## RECORD LIST:
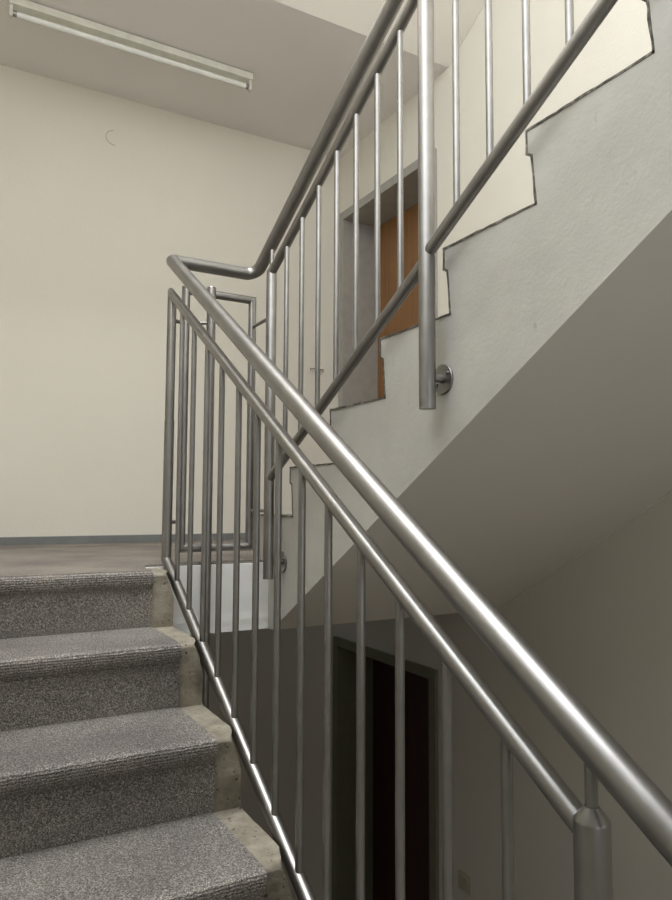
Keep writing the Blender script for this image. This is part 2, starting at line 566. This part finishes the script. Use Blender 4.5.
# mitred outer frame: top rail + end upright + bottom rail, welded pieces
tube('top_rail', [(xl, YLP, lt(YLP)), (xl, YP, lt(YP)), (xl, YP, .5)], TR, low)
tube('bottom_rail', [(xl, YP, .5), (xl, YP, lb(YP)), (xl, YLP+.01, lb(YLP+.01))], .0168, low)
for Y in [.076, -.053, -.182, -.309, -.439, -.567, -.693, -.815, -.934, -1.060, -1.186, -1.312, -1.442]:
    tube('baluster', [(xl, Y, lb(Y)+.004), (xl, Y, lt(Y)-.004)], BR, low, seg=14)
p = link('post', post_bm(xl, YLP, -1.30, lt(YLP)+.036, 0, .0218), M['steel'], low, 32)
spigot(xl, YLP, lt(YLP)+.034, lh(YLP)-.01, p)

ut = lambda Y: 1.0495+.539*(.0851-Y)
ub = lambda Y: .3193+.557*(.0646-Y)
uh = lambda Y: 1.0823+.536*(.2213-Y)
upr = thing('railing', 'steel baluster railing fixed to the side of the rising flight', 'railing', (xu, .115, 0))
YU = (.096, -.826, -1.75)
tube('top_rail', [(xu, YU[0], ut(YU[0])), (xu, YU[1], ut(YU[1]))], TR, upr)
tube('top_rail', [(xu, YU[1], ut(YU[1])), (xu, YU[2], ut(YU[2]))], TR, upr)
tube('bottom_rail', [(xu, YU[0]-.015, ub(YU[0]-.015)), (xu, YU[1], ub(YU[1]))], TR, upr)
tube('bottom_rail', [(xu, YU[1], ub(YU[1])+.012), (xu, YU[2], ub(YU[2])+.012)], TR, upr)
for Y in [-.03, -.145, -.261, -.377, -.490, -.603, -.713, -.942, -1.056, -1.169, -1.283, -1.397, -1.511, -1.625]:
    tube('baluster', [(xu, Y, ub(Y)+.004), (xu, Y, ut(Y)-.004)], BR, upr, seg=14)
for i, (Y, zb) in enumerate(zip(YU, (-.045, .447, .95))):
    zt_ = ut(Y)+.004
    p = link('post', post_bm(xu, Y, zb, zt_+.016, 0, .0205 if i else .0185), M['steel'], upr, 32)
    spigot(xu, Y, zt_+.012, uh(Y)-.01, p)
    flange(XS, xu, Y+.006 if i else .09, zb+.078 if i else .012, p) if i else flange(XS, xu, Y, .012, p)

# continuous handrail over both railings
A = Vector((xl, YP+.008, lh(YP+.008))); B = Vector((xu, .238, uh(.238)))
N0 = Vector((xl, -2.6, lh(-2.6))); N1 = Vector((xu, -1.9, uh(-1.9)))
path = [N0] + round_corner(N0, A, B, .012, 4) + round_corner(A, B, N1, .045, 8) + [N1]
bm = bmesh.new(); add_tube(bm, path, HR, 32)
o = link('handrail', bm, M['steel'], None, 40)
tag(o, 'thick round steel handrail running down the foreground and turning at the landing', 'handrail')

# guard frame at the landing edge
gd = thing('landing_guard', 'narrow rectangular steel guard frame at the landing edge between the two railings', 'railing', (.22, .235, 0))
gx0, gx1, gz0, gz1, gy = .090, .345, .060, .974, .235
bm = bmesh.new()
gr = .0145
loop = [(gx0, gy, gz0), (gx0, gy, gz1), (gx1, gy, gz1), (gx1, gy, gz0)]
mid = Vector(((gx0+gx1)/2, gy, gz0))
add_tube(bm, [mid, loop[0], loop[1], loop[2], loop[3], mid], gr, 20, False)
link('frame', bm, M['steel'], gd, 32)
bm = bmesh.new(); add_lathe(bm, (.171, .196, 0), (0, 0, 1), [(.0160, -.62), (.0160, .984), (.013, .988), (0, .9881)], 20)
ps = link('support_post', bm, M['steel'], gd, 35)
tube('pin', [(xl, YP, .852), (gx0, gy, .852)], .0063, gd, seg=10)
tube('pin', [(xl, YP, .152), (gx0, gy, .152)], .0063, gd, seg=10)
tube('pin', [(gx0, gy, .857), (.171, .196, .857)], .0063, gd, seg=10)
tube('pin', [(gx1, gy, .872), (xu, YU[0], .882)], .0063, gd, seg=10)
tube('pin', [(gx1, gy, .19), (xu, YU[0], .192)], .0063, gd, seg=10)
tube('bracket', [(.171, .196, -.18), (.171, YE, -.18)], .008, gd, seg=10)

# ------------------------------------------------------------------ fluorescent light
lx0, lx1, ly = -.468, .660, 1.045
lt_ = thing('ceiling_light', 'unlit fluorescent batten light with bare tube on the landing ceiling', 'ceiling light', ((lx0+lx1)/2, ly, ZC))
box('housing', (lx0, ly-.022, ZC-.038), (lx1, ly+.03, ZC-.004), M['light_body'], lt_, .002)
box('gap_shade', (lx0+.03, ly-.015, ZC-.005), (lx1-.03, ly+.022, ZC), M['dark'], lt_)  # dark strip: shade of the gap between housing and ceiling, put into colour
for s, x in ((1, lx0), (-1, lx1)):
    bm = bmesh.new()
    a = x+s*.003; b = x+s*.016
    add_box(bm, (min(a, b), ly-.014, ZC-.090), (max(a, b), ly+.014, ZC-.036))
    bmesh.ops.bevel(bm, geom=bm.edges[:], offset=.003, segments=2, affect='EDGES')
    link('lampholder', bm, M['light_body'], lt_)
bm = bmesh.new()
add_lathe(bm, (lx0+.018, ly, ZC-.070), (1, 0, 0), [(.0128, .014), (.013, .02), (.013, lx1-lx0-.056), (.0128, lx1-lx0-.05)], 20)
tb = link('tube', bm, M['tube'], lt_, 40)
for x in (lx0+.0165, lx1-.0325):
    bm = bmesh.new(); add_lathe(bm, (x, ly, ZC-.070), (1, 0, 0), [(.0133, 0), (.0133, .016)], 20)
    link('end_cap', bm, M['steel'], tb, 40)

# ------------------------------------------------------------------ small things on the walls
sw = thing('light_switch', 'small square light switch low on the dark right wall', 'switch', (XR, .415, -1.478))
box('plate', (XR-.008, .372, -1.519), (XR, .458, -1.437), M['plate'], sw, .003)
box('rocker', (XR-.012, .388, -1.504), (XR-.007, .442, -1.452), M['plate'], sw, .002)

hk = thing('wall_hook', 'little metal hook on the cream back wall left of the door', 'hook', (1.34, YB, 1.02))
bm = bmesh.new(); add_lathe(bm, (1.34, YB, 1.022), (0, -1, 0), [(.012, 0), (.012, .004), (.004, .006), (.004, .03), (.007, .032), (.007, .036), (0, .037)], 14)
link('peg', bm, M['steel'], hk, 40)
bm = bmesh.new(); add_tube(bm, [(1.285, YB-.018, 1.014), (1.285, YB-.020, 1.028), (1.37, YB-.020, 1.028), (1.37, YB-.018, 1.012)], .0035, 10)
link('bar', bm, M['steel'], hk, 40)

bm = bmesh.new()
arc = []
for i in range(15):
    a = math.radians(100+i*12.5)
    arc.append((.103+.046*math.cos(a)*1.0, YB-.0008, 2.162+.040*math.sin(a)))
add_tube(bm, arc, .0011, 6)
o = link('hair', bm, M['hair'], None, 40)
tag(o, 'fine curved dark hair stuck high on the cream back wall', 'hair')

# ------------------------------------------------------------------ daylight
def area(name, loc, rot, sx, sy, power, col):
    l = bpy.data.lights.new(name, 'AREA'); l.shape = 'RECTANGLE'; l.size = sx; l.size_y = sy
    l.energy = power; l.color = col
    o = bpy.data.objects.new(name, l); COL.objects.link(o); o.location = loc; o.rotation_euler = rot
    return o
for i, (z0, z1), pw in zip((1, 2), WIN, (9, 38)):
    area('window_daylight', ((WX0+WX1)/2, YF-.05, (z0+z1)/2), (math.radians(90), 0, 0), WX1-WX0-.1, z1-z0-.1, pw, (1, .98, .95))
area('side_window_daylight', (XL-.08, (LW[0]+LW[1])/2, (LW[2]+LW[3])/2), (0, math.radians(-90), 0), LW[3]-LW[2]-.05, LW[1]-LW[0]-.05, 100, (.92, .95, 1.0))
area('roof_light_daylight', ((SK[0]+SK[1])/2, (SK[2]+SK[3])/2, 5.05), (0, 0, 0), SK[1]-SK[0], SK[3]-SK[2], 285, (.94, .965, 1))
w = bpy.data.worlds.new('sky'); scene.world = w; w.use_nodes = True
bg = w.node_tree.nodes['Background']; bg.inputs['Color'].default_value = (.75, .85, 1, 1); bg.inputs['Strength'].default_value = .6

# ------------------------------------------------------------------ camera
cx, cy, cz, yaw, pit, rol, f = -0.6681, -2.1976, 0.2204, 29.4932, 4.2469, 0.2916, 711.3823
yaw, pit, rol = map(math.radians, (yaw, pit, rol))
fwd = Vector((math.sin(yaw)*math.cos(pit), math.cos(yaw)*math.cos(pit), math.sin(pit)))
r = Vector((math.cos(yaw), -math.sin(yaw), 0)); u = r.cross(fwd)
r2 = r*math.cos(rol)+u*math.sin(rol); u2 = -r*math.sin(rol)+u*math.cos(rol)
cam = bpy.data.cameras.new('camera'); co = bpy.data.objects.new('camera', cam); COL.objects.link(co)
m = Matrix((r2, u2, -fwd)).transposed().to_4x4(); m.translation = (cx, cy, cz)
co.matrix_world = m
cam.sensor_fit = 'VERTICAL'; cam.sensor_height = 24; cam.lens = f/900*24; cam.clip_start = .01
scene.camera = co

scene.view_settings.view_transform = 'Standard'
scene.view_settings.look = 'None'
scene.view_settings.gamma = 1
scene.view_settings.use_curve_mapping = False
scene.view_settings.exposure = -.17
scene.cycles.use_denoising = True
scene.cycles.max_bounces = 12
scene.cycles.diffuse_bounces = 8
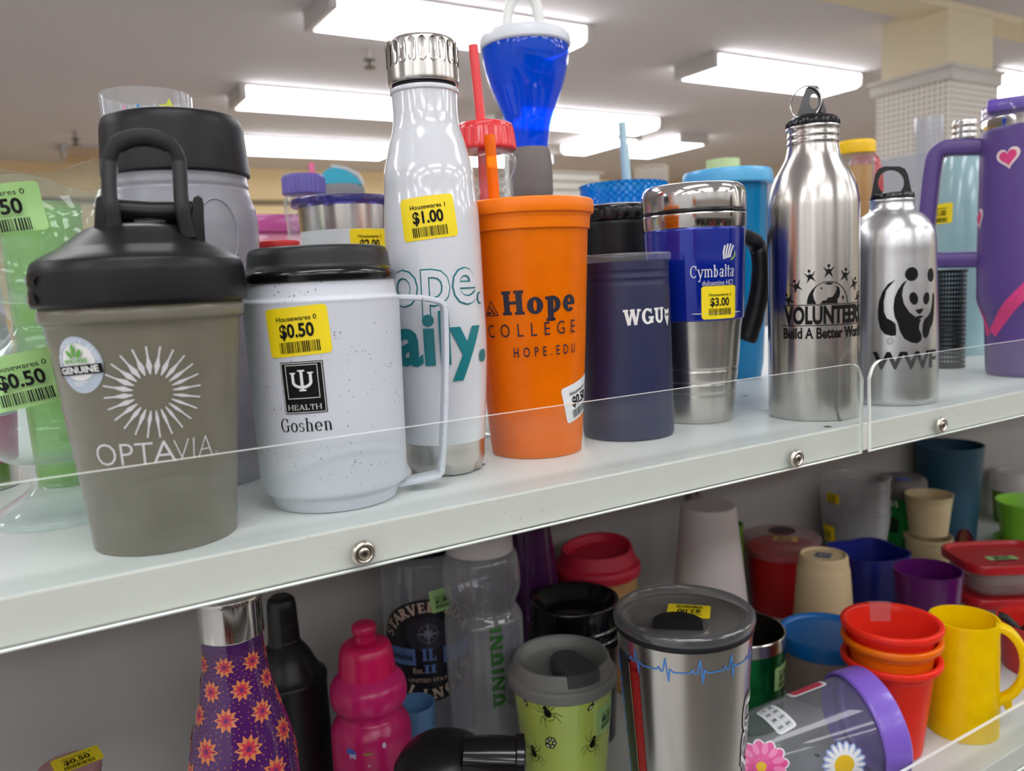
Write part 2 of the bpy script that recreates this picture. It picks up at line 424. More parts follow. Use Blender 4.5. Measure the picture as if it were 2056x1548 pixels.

## WHAT THIS TASK INVOLVES:
Repeat exactly and only the lines from the start of the data above through the line that holds "spigot(xl, YLP, lt(YLP)+.034, lh(YLP)-.01, p)", inclusive. Pictures do not belong in the copy.

## RESPONSE:
Keep writing the Blender script for this image. This is part 2, starting at line 566. This part finishes the script. Use Blender 4.5.
# mitred outer frame: top rail + end upright + bottom rail, welded pieces
tube('top_rail', [(xl, YLP, lt(YLP)), (xl, YP, lt(YP)), (xl, YP, .5)], TR, low)
tube('bottom_rail', [(xl, YP, .5), (xl, YP, lb(YP)), (xl, YLP+.01, lb(YLP+.01))], .0168, low)
for Y in [.076, -.053, -.182, -.309, -.439, -.567, -.693, -.815, -.934, -1.060, -1.186, -1.312, -1.442]:
    tube('baluster', [(xl, Y, lb(Y)+.004), (xl, Y, lt(Y)-.004)], BR, low, seg=14)
p = link('post', post_bm(xl, YLP, -1.30, lt(YLP)+.036, 0, .0218), M['steel'], low, 32)
spigot(xl, YLP, lt(YLP)+.034, lh(YLP)-.01, p)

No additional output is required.